*Directions for this task:*
Go through the listing and return every line with "from" in it.

-- BEGIN --

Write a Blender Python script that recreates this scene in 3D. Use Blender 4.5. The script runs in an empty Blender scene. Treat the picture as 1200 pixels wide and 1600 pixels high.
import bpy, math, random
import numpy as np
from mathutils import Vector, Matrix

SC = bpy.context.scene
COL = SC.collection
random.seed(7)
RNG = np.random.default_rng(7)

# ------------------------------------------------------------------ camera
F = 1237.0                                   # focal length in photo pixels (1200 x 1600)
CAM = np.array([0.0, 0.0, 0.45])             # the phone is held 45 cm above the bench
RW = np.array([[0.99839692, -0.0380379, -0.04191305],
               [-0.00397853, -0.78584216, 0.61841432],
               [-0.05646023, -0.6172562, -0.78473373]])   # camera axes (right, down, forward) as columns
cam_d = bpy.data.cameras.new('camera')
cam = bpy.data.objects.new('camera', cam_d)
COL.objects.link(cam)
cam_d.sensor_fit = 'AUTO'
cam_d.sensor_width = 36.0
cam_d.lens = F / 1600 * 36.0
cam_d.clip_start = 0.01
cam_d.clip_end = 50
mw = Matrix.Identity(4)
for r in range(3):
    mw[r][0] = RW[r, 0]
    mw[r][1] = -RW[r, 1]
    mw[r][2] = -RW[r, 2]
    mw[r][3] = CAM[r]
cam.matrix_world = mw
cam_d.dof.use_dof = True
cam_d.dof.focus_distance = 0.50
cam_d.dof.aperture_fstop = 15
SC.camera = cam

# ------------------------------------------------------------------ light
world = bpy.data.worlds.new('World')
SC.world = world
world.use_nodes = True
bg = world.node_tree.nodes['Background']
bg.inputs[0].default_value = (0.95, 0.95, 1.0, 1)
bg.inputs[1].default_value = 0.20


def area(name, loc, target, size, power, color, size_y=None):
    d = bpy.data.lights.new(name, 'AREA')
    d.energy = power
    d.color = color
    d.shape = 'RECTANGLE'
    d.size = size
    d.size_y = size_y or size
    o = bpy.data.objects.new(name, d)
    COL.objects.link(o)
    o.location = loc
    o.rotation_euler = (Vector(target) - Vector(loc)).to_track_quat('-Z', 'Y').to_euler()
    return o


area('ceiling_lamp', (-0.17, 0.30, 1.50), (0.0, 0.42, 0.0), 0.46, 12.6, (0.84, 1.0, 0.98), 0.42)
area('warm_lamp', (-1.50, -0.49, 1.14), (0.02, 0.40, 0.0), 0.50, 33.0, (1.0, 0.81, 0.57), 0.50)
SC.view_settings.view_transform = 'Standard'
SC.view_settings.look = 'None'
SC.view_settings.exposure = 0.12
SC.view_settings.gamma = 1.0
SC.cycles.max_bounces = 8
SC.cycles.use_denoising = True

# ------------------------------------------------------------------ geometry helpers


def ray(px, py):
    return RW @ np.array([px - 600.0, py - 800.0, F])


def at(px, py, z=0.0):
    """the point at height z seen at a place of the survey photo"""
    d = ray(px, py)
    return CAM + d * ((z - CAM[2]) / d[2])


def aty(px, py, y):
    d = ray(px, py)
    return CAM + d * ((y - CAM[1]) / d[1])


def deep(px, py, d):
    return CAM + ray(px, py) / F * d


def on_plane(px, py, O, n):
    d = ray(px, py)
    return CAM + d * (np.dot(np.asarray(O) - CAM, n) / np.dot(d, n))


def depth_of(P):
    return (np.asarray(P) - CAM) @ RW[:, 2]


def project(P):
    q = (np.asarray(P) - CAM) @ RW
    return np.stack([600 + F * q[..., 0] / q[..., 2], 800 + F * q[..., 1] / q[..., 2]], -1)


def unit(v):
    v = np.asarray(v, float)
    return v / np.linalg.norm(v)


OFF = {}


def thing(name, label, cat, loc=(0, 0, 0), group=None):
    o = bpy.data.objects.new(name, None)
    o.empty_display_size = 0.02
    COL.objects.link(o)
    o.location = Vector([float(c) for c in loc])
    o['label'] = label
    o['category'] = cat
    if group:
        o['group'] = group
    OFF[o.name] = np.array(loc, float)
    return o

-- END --
-- BEGIN --

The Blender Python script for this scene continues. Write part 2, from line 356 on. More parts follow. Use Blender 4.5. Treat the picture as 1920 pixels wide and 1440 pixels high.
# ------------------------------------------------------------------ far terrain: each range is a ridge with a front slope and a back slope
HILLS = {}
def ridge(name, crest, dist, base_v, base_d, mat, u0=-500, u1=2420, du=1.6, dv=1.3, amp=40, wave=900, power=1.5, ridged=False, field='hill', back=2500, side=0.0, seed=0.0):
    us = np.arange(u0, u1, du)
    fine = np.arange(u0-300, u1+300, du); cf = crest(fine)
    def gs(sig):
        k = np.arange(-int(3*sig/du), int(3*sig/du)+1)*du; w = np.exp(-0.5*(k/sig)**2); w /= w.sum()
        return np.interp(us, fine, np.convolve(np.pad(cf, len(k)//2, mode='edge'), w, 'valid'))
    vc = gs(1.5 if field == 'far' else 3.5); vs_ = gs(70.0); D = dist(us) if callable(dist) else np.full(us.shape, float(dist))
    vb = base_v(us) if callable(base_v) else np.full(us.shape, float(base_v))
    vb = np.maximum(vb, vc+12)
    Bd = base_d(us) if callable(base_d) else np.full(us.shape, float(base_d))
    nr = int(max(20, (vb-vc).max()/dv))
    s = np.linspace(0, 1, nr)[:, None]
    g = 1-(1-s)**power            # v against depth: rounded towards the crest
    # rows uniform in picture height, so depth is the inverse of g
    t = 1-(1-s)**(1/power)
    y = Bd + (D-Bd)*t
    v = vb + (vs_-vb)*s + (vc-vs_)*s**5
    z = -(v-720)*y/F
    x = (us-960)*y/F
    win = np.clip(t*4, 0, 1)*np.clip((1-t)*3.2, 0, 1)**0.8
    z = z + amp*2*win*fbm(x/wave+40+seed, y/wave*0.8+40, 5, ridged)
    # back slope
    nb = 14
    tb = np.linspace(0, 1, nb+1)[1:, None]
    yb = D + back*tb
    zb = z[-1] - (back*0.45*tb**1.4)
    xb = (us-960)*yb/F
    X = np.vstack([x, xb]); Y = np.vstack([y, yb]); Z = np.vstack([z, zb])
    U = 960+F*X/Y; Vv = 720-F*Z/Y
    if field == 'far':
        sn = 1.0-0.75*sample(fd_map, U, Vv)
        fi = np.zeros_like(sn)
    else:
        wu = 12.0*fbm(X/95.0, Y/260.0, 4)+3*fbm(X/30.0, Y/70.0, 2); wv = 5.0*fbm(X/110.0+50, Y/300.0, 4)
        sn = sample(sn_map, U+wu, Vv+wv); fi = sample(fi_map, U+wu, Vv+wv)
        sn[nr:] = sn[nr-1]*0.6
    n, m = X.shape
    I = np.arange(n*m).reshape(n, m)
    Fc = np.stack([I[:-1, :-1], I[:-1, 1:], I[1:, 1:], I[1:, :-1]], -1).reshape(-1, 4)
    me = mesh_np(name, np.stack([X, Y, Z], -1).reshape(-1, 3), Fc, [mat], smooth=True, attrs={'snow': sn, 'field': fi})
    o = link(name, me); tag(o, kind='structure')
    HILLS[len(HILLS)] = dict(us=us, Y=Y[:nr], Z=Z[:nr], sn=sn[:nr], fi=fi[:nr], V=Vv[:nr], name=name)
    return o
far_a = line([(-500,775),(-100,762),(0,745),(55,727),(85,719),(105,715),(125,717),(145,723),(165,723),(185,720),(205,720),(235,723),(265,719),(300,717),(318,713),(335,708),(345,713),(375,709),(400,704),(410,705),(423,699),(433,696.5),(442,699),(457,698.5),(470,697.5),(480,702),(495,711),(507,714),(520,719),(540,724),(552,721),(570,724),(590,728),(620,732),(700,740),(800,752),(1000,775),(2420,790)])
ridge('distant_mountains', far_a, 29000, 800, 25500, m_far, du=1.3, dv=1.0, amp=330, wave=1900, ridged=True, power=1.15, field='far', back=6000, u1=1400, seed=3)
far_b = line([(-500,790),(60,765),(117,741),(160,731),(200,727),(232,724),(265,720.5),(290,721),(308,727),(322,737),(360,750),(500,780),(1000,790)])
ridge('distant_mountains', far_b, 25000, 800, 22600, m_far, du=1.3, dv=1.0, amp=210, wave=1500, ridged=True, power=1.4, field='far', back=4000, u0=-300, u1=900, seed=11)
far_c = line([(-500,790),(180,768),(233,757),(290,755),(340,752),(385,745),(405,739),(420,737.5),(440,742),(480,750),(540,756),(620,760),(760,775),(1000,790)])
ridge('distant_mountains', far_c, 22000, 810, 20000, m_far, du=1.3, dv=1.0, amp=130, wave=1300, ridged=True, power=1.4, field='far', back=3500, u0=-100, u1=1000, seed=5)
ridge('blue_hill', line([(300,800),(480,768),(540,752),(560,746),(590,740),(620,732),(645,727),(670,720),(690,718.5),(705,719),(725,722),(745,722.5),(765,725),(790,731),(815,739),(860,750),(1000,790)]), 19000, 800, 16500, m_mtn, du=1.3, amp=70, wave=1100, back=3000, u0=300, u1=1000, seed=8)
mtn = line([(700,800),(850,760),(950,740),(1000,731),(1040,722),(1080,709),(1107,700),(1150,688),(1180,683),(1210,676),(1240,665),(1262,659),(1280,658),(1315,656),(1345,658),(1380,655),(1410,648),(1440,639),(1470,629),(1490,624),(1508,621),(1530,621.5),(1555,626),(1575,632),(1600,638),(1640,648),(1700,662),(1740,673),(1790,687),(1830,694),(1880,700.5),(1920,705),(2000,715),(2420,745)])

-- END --

*Task solution:*
from mathutils import Vector, Matrix
The Blender Python script for this scene continues. Write part 2, from line 356 on. More parts follow. Use Blender 4.5. Treat the picture as 1920 pixels wide and 1440 pixels high.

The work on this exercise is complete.